A woman set off a hotel fire alarm because she thought her painful high heels were an emergency.

Katie Cooper, dressed in a mini-skirt and party top, appeared in Brighton Magistrates’ Court yesterday where she admitted setting off the alarm at the 208-room Royal Albion in Old Steine.

Cooper, set off the alarm at 2am on April 5. When the 22-year-old was asked why she launched into a “torrent” of racist abuse.

The woman, who claims job- seeker’s allowance, abused the hotel’s night manager named in court only as Mr Wasim.

During police interviews Cooper, who was visiting Brighton from Calgary Road, Bexhill, said she could not remember the abuse. But she then told officers she accepted it because she “couldn’t be bothered”.

Chris Ball, prosecuting, said staff found Cooper lying on the floor near the smashed alarm.

“She felt scared she had lost her friends and had hurt her foot and was having to crawl around.

Stephanie Dale, defending, said: “She felt abandoned.
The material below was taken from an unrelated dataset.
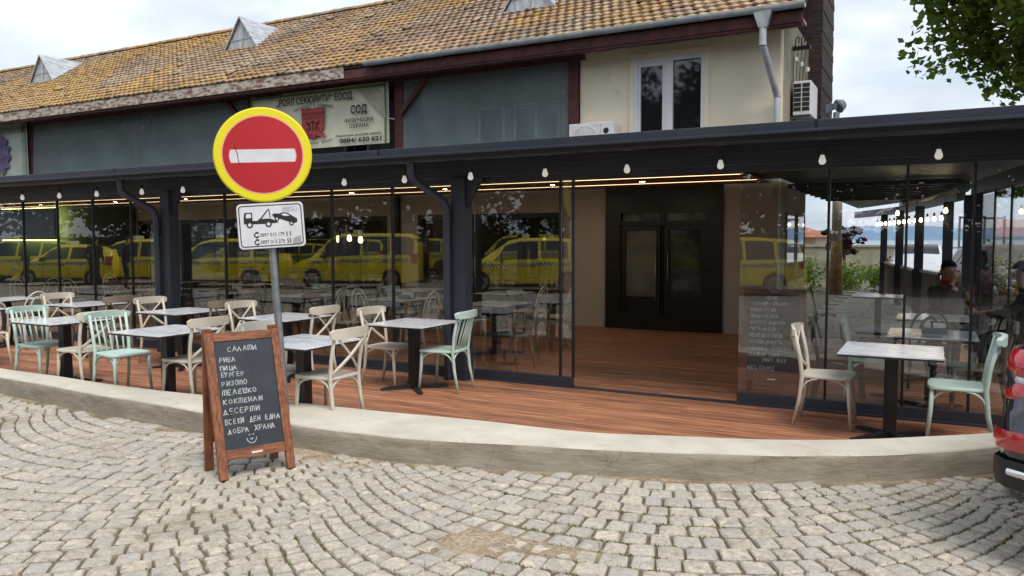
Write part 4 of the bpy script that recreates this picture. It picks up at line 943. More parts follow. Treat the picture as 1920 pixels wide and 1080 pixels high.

She was walking on her high-heeled shoes and she had hurt her ankle. She said in her head it was an emergency and that is why she rang the alarm.

“She could not think of any other way of getting attention,” she added.

Cooper admitted one count of criminal damage and one of using threatening, abusive or insulting words or behaviour or disorderly behaviour within the hearing or sight of a person likely to be caused harassment, alarm or distress, thereby, and the offence was racially aggravated.

District Judge Peter Crabtree said Cooper’s behaviour was “completely unacceptable”. She was ordered to pay £275 in fines and costs.